Monday, January 7, 2008

A Steel Bargain or Diet for Good Luck

I like walking to and fro. First, its cheap, and I'm a cheap bastard. Second, it can give you some insight on the true nature of the particular environment you're in. For now, my environment is Kyoto. So after I got my first guided tour, orchestrated by Esti and Shir straight into a deliciously charming little restaurant that had one of those conveyor belt thingies... finally, for the first time since the beginning of my trip, I actually felt stuffed. From that area I've had my little tour the next day.
Since Kyoto was designed after the fashion of some old and disturbing Chinese City planning, the streets of central Kyoto were built criss-crossing one another, almost perfectly aligning themselves with the four winds. So knowing my way around wasn't that difficult, but I had to know where I was in the first place. THAT, I soon found out, wasn't that difficult – All you have to do in Kyoto is sneeze and poof! You're in a shrine of some sort! Its disgusting! you can't walk five minutes without seeing at least one of those peace-on-earth-well-tended-yin-yang monstrosities. I'm not saying they're ugly or something, heavens no, but it gets old after the 15th gate entrance you've came across… seriously, somebody should put a Pachinko building instead of those pesky shrines… although maybe Pachinko isn't exactly what I would choose, since they already have a Pachinko slot machine for every human being on earth, just in central Tokyo.
All in all, I enjoyed my little trip. First, I took a short walk in the imperial gardens to the north, where I took the opportunity of showing you the Japanese way of the bicycle. As you see from the pic, you will strangely enough find, in this technologically superior country, these sorry excuses for bikes everywhere you go. Moreover, theft of bicycles is maybe uncommon or just not that a big of a deal, since they are mostly crappy bikes straight out of the 70's – therefore, many of the bikes are unlocked… and if locked, only by a special mechanism that is applied to each bike that doesn't prevent someone lifting your bike on a car and moving along. In Israel, I would guess that tens of thousands of bikes would be stolen in one night, all thanks to the lucrative business of steel.
Afterwards, I followed the promenade adjacent to the river, watching various people having their family time in the cold winded sunlight. It was relaxing. I caught one man exercising his BMX techniques, and an old man teaching his grandson how to jump a rope.
I ended up near the subway station, where I met the other Esti who lives also in Tokyo, and we strolled together for quite a while, starting from the Geisha district, where there were no Geishas to be seen. Then we moved on to a couple of Huge Shinto shrines, where we cruised the gardens and watched an amateur entertainer trying his luck in fire acrobatics.
Thanks to Esti, I was able to understand some of the wooden cards people are writing their wishes for the new year. For example, the first one is a man who asks the gods for helping him in entering the University.

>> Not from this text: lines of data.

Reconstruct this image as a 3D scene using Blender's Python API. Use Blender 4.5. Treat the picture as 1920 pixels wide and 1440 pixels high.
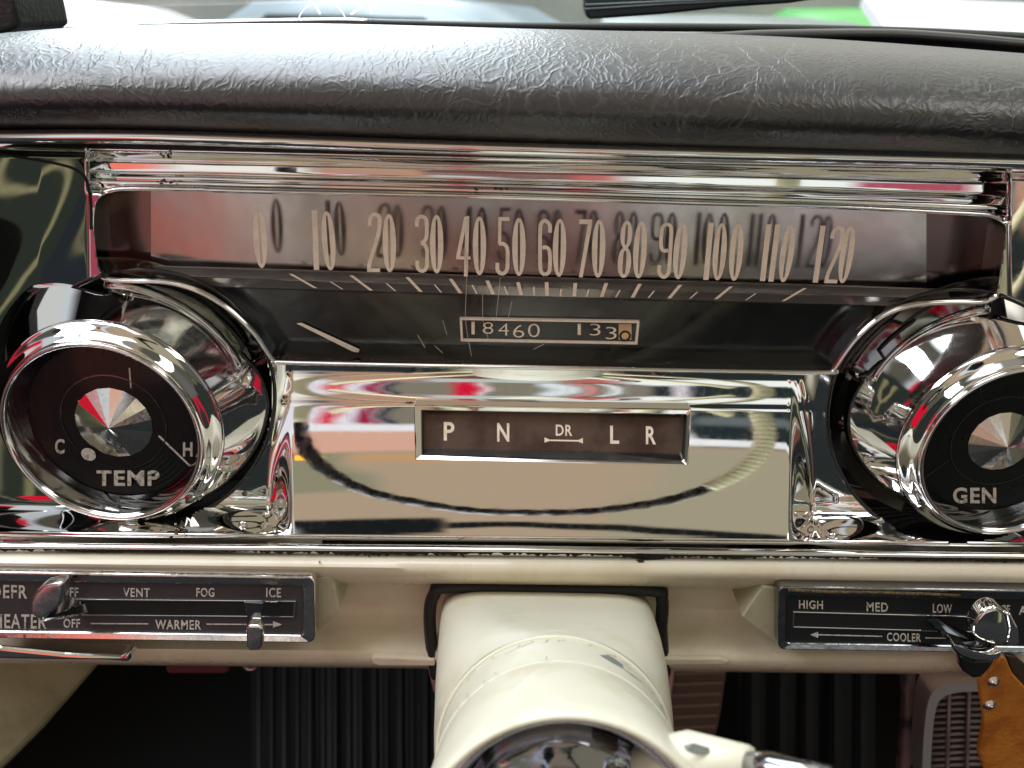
import bpy, bmesh, math, random
from mathutils import Vector, Matrix
random.seed(7)
R = math.radians
sc = bpy.context.scene
for o in list(bpy.data.objects): bpy.data.objects.remove(o)
COL = sc.collection

# ------------------------------------------------------------------ camera
PITCH, ROLL, DIST, HFOV = 24.0, 0.9, 0.42, 62.0
FPX = 960 / math.tan(R(HFOV / 2))
CAM = Vector((0, -DIST, 0))
fwd = Vector((0, math.cos(R(PITCH)), -math.sin(R(PITCH))))
up0 = Vector((0, math.sin(R(PITCH)), math.cos(R(PITCH))))
rt0 = Vector((1, 0, 0))
rgt = rt0 * math.cos(R(ROLL)) + up0 * math.sin(R(ROLL))
upv = up0 * math.cos(R(ROLL)) - rt0 * math.sin(R(ROLL))
cd = bpy.data.cameras.new('camera'); cam = bpy.data.objects.new('camera', cd); COL.objects.link(cam)
cam.matrix_world = Matrix(((rgt.x, upv.x, -fwd.x, CAM.x), (rgt.y, upv.y, -fwd.y, CAM.y), (rgt.z, upv.z, -fwd.z, CAM.z), (0, 0, 0, 1)))
cd.sensor_width = 36; cd.sensor_fit = 'HORIZONTAL'
cd.lens = 18 / math.tan(R(HFOV / 2)); cd.clip_start = 0.005; cd.clip_end = 100
cd.dof.use_dof = True; cd.dof.focus_distance = 0.455; cd.dof.aperture_fstop = 9.0
sc.camera = cam
sc.view_settings.view_transform = 'Standard'; sc.view_settings.look = 'None'
sc.view_settings.exposure = 0.14; sc.view_settings.gamma = 1.0
sc.cycles.max_bounces = 8; sc.cycles.glossy_bounces = 5; sc.cycles.transparent_max_bounces = 12
sc.cycles.caustics_reflective = False; sc.cycles.caustics_refractive = False
sc.cycles.use_denoising = True

def ray(px, py):
    return fwd + rgt * ((px - 960) / FPX) + upv * ((720 - py) / FPX)
def W(px, py, Y=0.0):                 # point of the upright plane y = Y
    d = ray(px, py); return CAM + d * ((Y - CAM.y) / d.y)
def WD(px, py, depth):                # point at a distance along the view axis
    return CAM + ray(px, py) * depth
def PX(p):
    d = Vector(p) - CAM; z = d.dot(fwd)
    return (960 + FPX * d.dot(rgt) / z, 720 - FPX * d.dot(upv) / z)

# ------------------------------------------------------------------ surroundings (showroom light, as an environment)
world = bpy.data.worlds.new('World'); sc.world = world; world.use_nodes = True
def build_world():
    nt = world.node_tree; N = nt.nodes; L = nt.links; N.clear()
    out = N.new('ShaderNodeOutputWorld'); bg = N.new('ShaderNodeBackground'); L.new(bg.outputs[0], out.inputs[0])
    tc = N.new('ShaderNodeTexCoord')
    nz = N.new('ShaderNodeTexNoise'); nz.inputs['Scale'].default_value = 5.0; nz.inputs['Detail'].default_value = 1.5
    L.new(tc.outputs['Generated'], nz.inputs['Vector'])
    def M(op, a, b=None, c=None):
        n = N.new('ShaderNodeMath'); n.operation = op
        for i, v in enumerate((a, b, c)):
            if v is None: continue
            if isinstance(v, (int, float)): n.inputs[i].default_value = v
            else: L.new(v, n.inputs[i])
        return n.outputs[0]
    sep = N.new('ShaderNodeSeparateXYZ'); L.new(tc.outputs['Generated'], sep.inputs[0])
    x, y, z = sep.outputs
    sn = N.new('ShaderNodeSeparateXYZ'); L.new(nz.outputs['Color'], sn.inputs[0])
    wob1 = M('MULTIPLY', M('SUBTRACT', sn.outputs[0], 0.5), 8.0)
    wob2 = M('MULTIPLY', M('SUBTRACT', sn.outputs[1], 0.5), 4.0)
    k = 180 / math.pi
    el = M('ADD', M('MULTIPLY', M('ARCSINE', z), k), wob2)
    azf = M('ADD', M('MULTIPLY', M('ARCTAN2', x, y), k), wob1)
    azb = M('ADD', M('MULTIPLY', M('ARCTAN2', x, M('MULTIPLY', y, -1)), k), wob1)
    def sm(v, a, s):
        n = N.new('ShaderNodeMapRange'); n.interpolation_type = 'SMOOTHSTEP'
        L.new(v, n.inputs[0]); n.inputs[1].default_value = a - s; n.inputs[2].default_value = a + s
        return n.outputs[0]
    cur = [None]
    phi = M('ADD', M('MULTIPLY', M('ARCTAN2', z, y), k), wob2)      # 0 ahead, 90 overhead, 180 behind
    xd = M('ADD', M('MULTIPLY', x, k), M('MULTIPLY', wob1, .5))
    def layer(az, a0, a1, e0, e1, col, soft=2.0, el=el):
        m = None
        for (v, t, inv) in ((az, a0, 0), (az, a1, 1), (el, e0, 0), (el, e1, 1)):
            if t is None: continue
            q = sm(v, t, soft)
            if inv: q = M('SUBTRACT', 1.0, q)
            m = q if m is None else M('MULTIPLY', m, q)
        mx = N.new('ShaderNodeMix'); mx.data_type = 'RGBA'
        if m is None: mx.inputs[0].default_value = 1
        else: L.new(m, mx.inputs[0])
        if cur[0] is None: mx.inputs[6].default_value = (0, 0, 0, 1)
        else: L.new(cur[0], mx.inputs[6])
        mx.inputs[7].default_value = (*col, 1)
        cur[0] = mx.outputs[2]
    F, B = azf, azb
    layer(B, None, None, None, None, (.06, .06, .06))
    # --- behind the camera: cabin, windows, headlining
    layer(B, -90, 90, None, -30, (.05, .047, .045), 5)
    layer(B, -90, 90, -32, 14, (.022, .028, .028), 3)
    layer(B, -29, -22.5, -21, -6, (1.0, .24, .17), 1.2)
    layer(B, -22.5, -13.5, -21, -3, (.98, .94, .84), 1.6)
    layer(B, -20.5, -18.5, -21, -12, (.20, .20, .24), 1)
    layer(B, -16, -13, -21, -15.5, (.10, .10, .12), 1.5)
    layer(B, -13.5, -5.5, -21, -5, (.52, .30, .21), 1.2)
    layer(B, -5.5, 7.5, -21, -9.5, (.21, .075, .065), 1.2)
    layer(B, -5.5, 4, -9.5, -4, (.55, .60, .57), 1.0)
    layer(B, 4, 8, -12, -5, (.55, .16, .14), 1.0)
    layer(B, 8, 34, -12, -3, (1.0, 1.05, 1.0), 1.6)
    layer(B, 21, 28, -11.5, -8, (.45, .09, .13), 1.0)
    layer(B, 19, 26, -14.5, -12.5, (.9, .95, .95), .8)
    layer(B, -49, -34, -30, 14, (.36, .06, .10), 2)
    layer(B, -42, -39, -30, 14, (.75, .55, .55), 1)
    layer(B, -90, -49, -34, 20, (.028, .034, .026), 2)
    layer(B, -59, -56, -34, 16, (.20, .19, .10), 1)
    layer(B, -66, -64.5, -34, 16, (.16, .15, .09), 1)
    layer(B, -60, -45, -7, 26, (.70, .010, .035), 1.5)
    layer(B, 34, 62, -40, 30, (.030, .036, .030), 3)
    layer(B, 38, 41, -40, 30, (.34, .32, .20), 1.5)
    layer(B, 50, 52, -40, 30, (.30, .28, .18), 1)
    # --- upright stripes, mirrored by the bead above the selector
    layer(B, -30, -2, -4, 13, (.85, .84, .92), 1.2)
    layer(B, -9, 9, -4, 13, (.24, .22, .17), 1.0)
    layer(B, -12.8, -11.6, -4, 13, (.75, .02, .06), .4)
    layer(B, -10.6, -9.4, -4, 13, (.35, .02, .07), .4)
    layer(B, -9.3, -8.4, -4, 13, (.03, .04, .05), .4)
    layer(B, -3.8, -1.4, -4, 13, (.70, .01, .05), .5)
    layer(B, -1.6, -1.0, -4, 13, (.85, .75, .76), .3)
    layer(B, 2.0, 3.2, -4, 13, (.80, .88, .92), .4)
    layer(B, 3.6, 4.3, -4, 13, (.75, .28, .28), .3)
    layer(B, 5.2, 5.9, -4, 13, (.9, .95, .96), .3)
    layer(B, 9, 34, -3, 13, (.020, .030, .033), 1.2)
    layer(B, 10.8, 12, -4, 13, (.8, .75, .78), .4)
    layer(B, 13, 34, 1, 4, (.14, .17, .17), 1)
    # --- what the lower chrome panel looks up into
    layer(B, 3, 34, 9.8, 12.6, (.95, .98, 1.0), .5)           # bright window edge
    layer(B, -90, 90, 13, 70, (.10, .095, .075), 1.0)
    layer(B, -46, 46, 13, 70, (.47, .36, .25), 1.5)           # tan headlining
    layer(B, -44, -12, 15, 33, (.30, .29, .19), 1.2)
    layer(B, -26, -21, 15, 36, (.40, .39, .27), 1.2)
    layer(B, 10, 46, 14, 60, (.40, .36, .25), 3)
    layer(B, -30, -3, 5, 9, (.92, .93, .97), .8)
    layer(B, -22, -3.5, 8, 16.5, (.76, .44, .33), .8)         # bare forearm tones
    layer(B, -30, -18, 15.5, 17.5, (.80, .03, .05), .5)
    layer(B, -11, 0, 18, 21, (.62, .36, .17), 1.5)
    layer(B, -16.5, -14, 17.5, 19.5, (1.9, .85, .05), .5)     # amber lamp
    layer(B, -36, -8, 47, 56, (.010, .013, .014), 1)
    layer(B, -8, 40, 50, 53.5, (.010, .013, .014), .8)
    layer(B, -32, -27, 6, 70, (.70, .75, .80), 1.5)
    # --- sides
    layer(B, -130, -84, -14, 45, (.60, .65, .70), 4)
    layer(B, -116, -87, -40, 30, (.60, .012, .04), 1.5)
    layer(B, -106, -102, -40, 34, (.55, .50, .34), 1)
    layer(B, -92, -70, -30, 20, (.026, .032, .025), 2)
    layer(B, -82.5, -80.5, -30, 16, (.24, .22, .12), .8)
    layer(B, -72, -66, -30, 45, (.02, .025, .03), 1)
    layer(B, 66, 140, 4, 42, (.13, .13, .12), 5)
    layer(B, 82, 88, 0, 60, (.55, .56, .55), 2)
    layer(B, 62, 90, -40, 8, (.030, .034, .034), 2)
    layer(B, 75, 78, -40, 8, (.60, .012, .045), 1)
    layer(B, 98, 112, -40, 40, (.50, .46, .30), 2)
    # --- roof and lamps
    layer(B, None, None, 68, None, (.30, .28, .25), 4)
    # --- ahead, through the windscreen, and the long showroom tubes overhead
    layer(F, -80, 80, 1, 38, (.62, .64, .63), 3)
    layer(xd, -27, -1, 12, 106, (6.8, 7.35, 8.0), 5, phi)
    layer(xd, 4, 32, 14, 88, (1.25, 1.18, 1.05), 6, phi)
    L.new(cur[0], bg.inputs[0]); bg.inputs[1].default_value = 1.0
build_world()

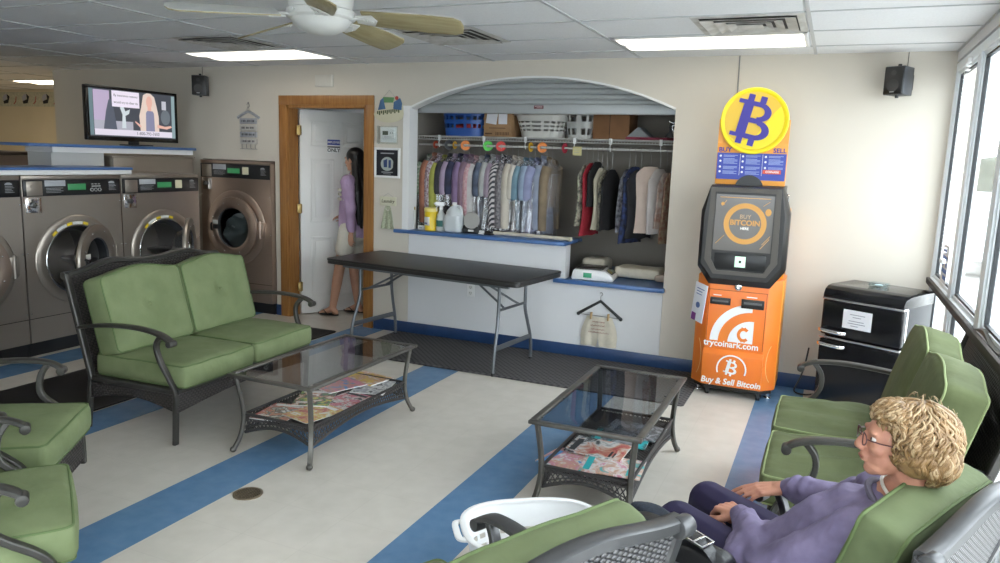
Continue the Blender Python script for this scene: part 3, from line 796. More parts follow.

The next one is a girl who wishes she would succeed on her diet and that she would become a beautiful woman. You won't believe how much woman write the same diet wish on these cards.




this is Esti with the all too familiar looking wall of notes... they have a sort of a
bingo lottery full of notes, and if you uncover a
note with a bad omen, you're suppose to hang it on the ropes in order to dispose of it.... at least that's what I've been told.
do you see any resemblance to something you know? please, tell me.


At the end, we sat down in a cozy place that had a long frying pan for a bar, and watched the cook as she was making the meal right in front of us. A suitable finish for a lovely day.